A Yid from America relates: I have an Israeli friend who is on the path to coming closer to Torah and mitzvos. He came to a shiur that I give in Kol Aryeh, got a taste of Yiddishkeit, and experienced how good it was. Ever since then, from time to time he calls me and suggests, “Let’s learn Daf Yomi together”; and I hurry to the beis midrash to meet him and learn.
One evening he called asking me to learn with him, and he asked if I wanted ice cream or a milk shake.
“I’m standing here near the store,” he explained, “and I want to buy myself ice cream, but I prefer not to eat alone. Can I get you something as well?”
“Sure,” I answered. “You can get me a milk shake.”
While I was making my way to the beis midrash, my friend was coming from the other direction with the ice cream and milk shake, one in each hand. But the minute I entered the beis midrash he greeted me with a crestfallen, apologetic expression. “I feel so bad,” he explained. “Your milk shake spilled.”

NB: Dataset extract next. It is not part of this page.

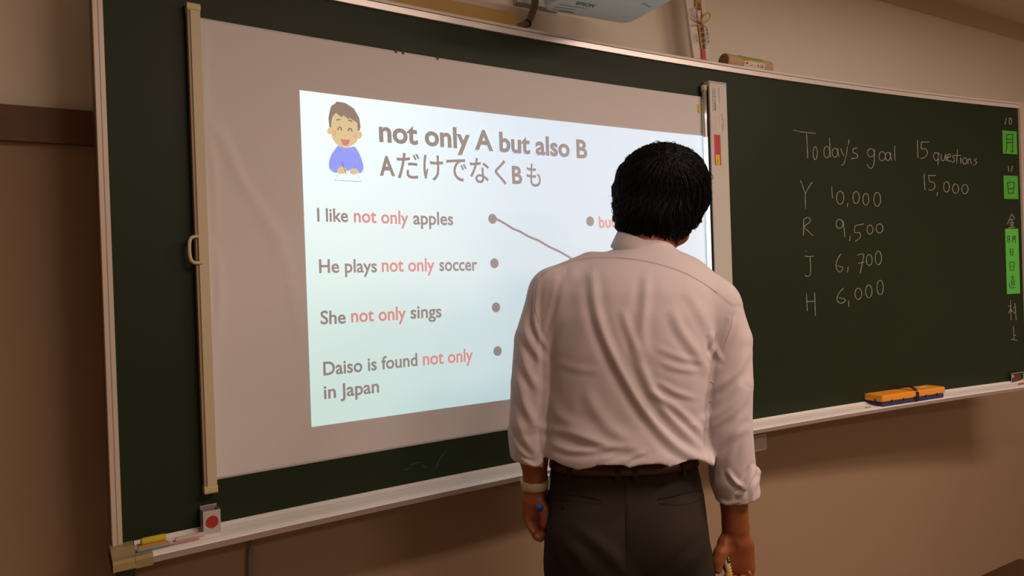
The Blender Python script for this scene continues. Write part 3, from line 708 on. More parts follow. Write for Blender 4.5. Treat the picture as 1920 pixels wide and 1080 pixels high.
# board eraser
sa = hb(1634, 752, .03)[0]; sb = hb(1752, 735, .03)[0]; sm = (sa+sb)/2; Lg = sb-sa
R = rot_for(sm); e0 = tray(sm, .034)
er = empty('board_eraser', e0); tag(er, 'orange blackboard eraser with blue felt and black strap on the right half of the tray', 'eraser')
def ebox(dx, dy, dz, sx, sy, sz, m, name, bev, par=er):
    c = Vector(e0)+R@Vector((dx, dy, dz)); return MB().box(c, (sx, sy, sz), R, bev).build(name, m, par)
ebox(0, -.004, .0085, Lg*.98, .068, .017, M['blue_felt'], 'felt_pad', .004)
top = ebox(0, -.004, .0290, Lg, .076, .024, M['orange'], 'orange_back', .005)
arc = [Vector(e0)+R@Vector((.014-.016*t, -.044+.080*t, .031+.024*math.sin(math.pi*min(1, max(0, t)))**.55)) for t in np.linspace(0, 1, 15)]
arc = [Vector(e0)+R@Vector((.014, -.0445, .006))]+arc+[Vector(e0)+R@Vector((-.002, .0365, .008))]
vs = []; fs = []
for p in arc:
    for dx in (-.008, .008): vs.append(p+R@Vector((dx, 0, 0)))
    for dx in (-.008, .008): vs.append(p+R@Vector((dx, 0, .0022)))
for i in range(len(arc)-1):
    a_ = 4*i; fs += [(a_, a_+1, a_+5, a_+4), (a_+2, a_+6, a_+7, a_+3), (a_, a_+4, a_+6, a_+2), (a_+1, a_+3, a_+7, a_+5)]
newobj('hand_strap', vs, fs, M['black'], er)
for k in range(5):
    ebox(-Lg*.36+Lg*.18*k, -.0428, .018, .005, .0022, .008, M['black'], 'rivet', .0005)
for dy in (-.012,): ebox(-Lg*.502, dy, .021, .0022, .006, .009, M['black'], 'rivet', .0005)
ebox(Lg*.28, -.002, .0424, .045, .012, .0008, M['label_white'], 'name_sticker', .0002)

# chalk
def stick(px0, py0, px1, py1, off, r, m, label, name='chalk_stick', lift=0.0, squash=1, flat_end=.8):
    s0_, s1_ = hb(px0, py0, off)[0], hb(px1, py1, off)[0]
    P = [tray(s0_+(s1_-s0_)*t, off, r+lift) for t in (0, .03, .1, .5, .9, .97, 1)]
    rs_ = [r*.7, r*.93, r, r, r, r*.93, r*.7]
    o = MB().tube(P, rs_, 14).build(name, m, None, True)
    for v in o.data.vertices: pass
    c = sum((Vector(p) for p in P), Vector())/7; o.data.transform(Matrix.Translation(-c)); o.location = c
    tag(o, label, 'chalk', 'chalk pieces in the left end of the tray'); return o
stick(264, 1020, 311, 1010, .030, .0075, M['chalk_yellow'], 'fat yellow chalk stick at the left end of the tray', lift=.006)
stick(258, 1030, 316, 1020, .038, .0045, M['chalk_orange'], 'orange-red chalk stick just under the yellow one', lift=.0)
stick(256, 1036, 320, 1024, .050, .0048, M['chalk_teal'], 'dusty teal chalk stick in front of the yellow one')
stick(328, 1016, 384, 1004, .036, .0050, M['chalk_pale'], 'pale worn chalk stick right of the yellow one')
stick(322, 1024, 374, 1011, .050, .0026, M['chalk_pink'], 'thin pink chalk piece right of the teal one')
o = stick(1911, 722, 1926, 719, .045, .0045, M['chalk_red'], 'red chalk stick at the far right end of the tray'); o['group'] = 'chalk pieces at the right end of the tray'
# small white bit at eraser
o = stick(1624, 768, 1632, 766.5, .052, .0030, M['chalk_pale'], 'short white chalk stub at the left corner of the orange eraser'); o['group'] = 'single chalk stub'
# tin holder with red dot
hs0, hs1 = hb(379, 985, .028)[0], hb(412, 978, .028)[0]; hm = (hs0+hs1)/2; wH = hs1-hs0; R = rot_for(hm); h0 = tray(hm, .020)
zt = hb(395, 948, .020)[1]+CAM_H; hh = zt-h0[2]
ho_ = empty('clip_magnet', h0); tag(ho_, 'silver clip box with a red dot on a white tag standing in the tray', 'clip')
def hbx(dx, dy, dz, sx, sy, sz, m, name, bev=.001): return MB().box(Vector(h0)+R@Vector((dx, dy, dz)), (sx, sy, sz), R, bev).build(name, m, ho_)
hbx(0, .012, hh*.5, wH*.96, .002, hh, M['steel'], 'back_plate')
hbx(-wH*.46, 0, hh*.45, .002, .024, hh*.9, M['steel'], 'side_plate'); hbx(wH*.46, 0, hh*.45, .002, .024, hh*.9, M['steel'], 'side_plate')
hbx(0, 0, hh*.30, wH*.9, .020, hh*.6, M['cap_dark'], 'inner_block')
tg = hbx(0, -.013, hh*.44, wH, .0025, hh*.88, M['white_tag'], 'white_tag')
P = [Vector(h0)+R@Vector((wH*.36*math.cos(a_), -.0146, hh*.46+wH*.36*math.sin(a_))) for a_ in np.linspace(0, 2*math.pi, 32, endpoint=False)]
P2 = [p+R@Vector((0, -.0005, 0)) for p in P]
newobj('red_dot', P+P2, [tuple(range(63, 31, -1)), *[(k, (k+1) % 32, 32+(k+1) % 32, 32+k) for k in range(32)]], M['red_dk'] if False else mat('red_dot_print', (.42, .02, .02), .5), ho_)
# wire frame clip at far right
ca, cb_ = hb(1896, 712, .01), hb(1918, 706, .01); R = rot_for(ca[0]); w0 = np.array(bp(ca[0], G_B-.004, .012)); w1 = np.array(bp(cb_[0], G_B-.004, .012))
wc = empty('clip_magnet', (w0+w1)/2); tag(wc, 'small clear clip box on the tray at the far right end of the board', 'clip')
zt2 = hb(1900, 700, .012)[1]+CAM_H
MB().tube([w0, (w0[0], w0[1], zt2), (w1[0], w1[1], zt2), w1], .0014, 6).build('wire_frame', M['white_tag'], wc)
MB().box(((w0[0]+w1[0])/2, (w0[1]+w1[1])/2+.003, (zt2+w0[2])/2), (abs(w1[0]-w0[0])*.9, .002, (zt2-w0[2])*.85)).build('back_plate', mat('maroon_plate', (.10, .03, .025), .5), wc)
MB().tube([(w0[0]+.004, w0[1]-.003, zt2-.006), (w0[0]+.003, w0[1]-.003, zt2-.018)], .0035, 8).build('white_knob', M['white_tag'], wc, True)

# ------------------------------------------------------------------ wall, below the board
pa, pb_ = U(1385, 822, WALL_Y-.004), U(1436, 812, WALL_Y-.004); pc = U(1436, 843, WALL_Y-.004)
wp = empty('wall_plate', ((pa[0]+pb_[0])/2, WALL_Y, (pb_[2]+pc[2])/2)); tag(wp, 'grey rectangular cover plate on the wall below the tray, beside the man\'s right sleeve', 'cover plate')
MB().box((pa[0]/2+pb_[0]/2, WALL_Y-.003, (pb_[2]+pc[2])/2), (pb_[0]-pa[0], .006, pb_[2]-pc[2]), bev=.003).build('rim', mat('plate_rim', (.85, .76, .62), .5), wp)
MB().box((pa[0]/2+pb_[0]/2, WALL_Y-.0065, (pb_[2]+pc[2])/2), (pb_[0]-pa[0]-.014, .002, pb_[2]-pc[2]-.014), bev=.0008).build('face', mat('plate_grey', (.62, .54, .50), .5), wp)
q = [U(479, 985, 1.835), U(474, 1010, 1.835), U(469.5, 1040, 1.835), U(469.5, 1085, 1.835), U(470, 1150, 1.835), U(472, 1400, 1.835)]
q.append(np.array([q[-1][0], 1.835, .0]))
cb = MB().tube(smooth_poly([tuple(p) for p in q], 6), .0062, 10).build('wall_cable', M['grey_hose'], None, True)
tag(cb, 'dark grey cable running down the wall below the left part of the tray', 'cable')

# ------------------------------------------------------------------ platform and lectern desk
pf = empty('teaching_platform', (1.65, 1.35, 0)); tag(pf, 'low wooden teaching platform the man stands on in front of the board', 'platform')
for k in range(4):
    MB().box((1.65, 1.0-.02+.205*k+.105, .186), (3.1, .200, .028), bev=.003).build('plank', M['floor'], pf)
MB().box((1.65, 1.40, .086), (3.06, .78, .172)).build('plinth', M['rail'], pf)
dk = empty('teacher_desk', (1.595, .60, 0)); tag(dk, 'dark brown wooden teacher desk corner at the lower right, in front of the board', 'desk')
DZ = .92
MB().box((1.580, .60, DZ-.011), (.65, .55, .022), bev=.010).build('desk_top', M['desk_wood'], dk)
MB().box((1.595, .835, DZ/2-.01), (.60, .018, DZ-.02), bev=.002).build('back_panel', M['desk_wood'], dk)
for sx in (-.291, .291): MB().box((1.595+sx, .60, DZ/2-.011), (.018, .48, DZ-.022), bev=.002).build('side_panel', M['desk_wood'], dk)
MB().box((1.595, .59, .45), (.56, .44, .016), bev=.002).build('shelf', M['desk_wood'], dk)

exec_person = True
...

“It’s all min haShamayim,” I told him. “There’s still a quarter of the cup left, and that’s more than enough.” While he went to get paper towels to clean up the area, I held the cup with the milk shake and looked at it for a moment. The cup had the word “Rita” on it – this was the nearby ice cream store. As far as I knew, the hechsher there was not a reliable one.
“Tell me,” I asked him, “is this milk shake chalav Yisrael?”
“I don’t know,” my chavrusa answered. “I’ll call and ask them right now.”
He called, and they told him that if a customer doesn’t specifically ask for chalav Yisrael, they give him chalav nochri.
And I am so careful about this!
How good it is that the milk shake spilled, and I had time to notice and ask about the milk. When a Yid takes on a good kaballah, Hakadosh Baruch Hu helps him keep it.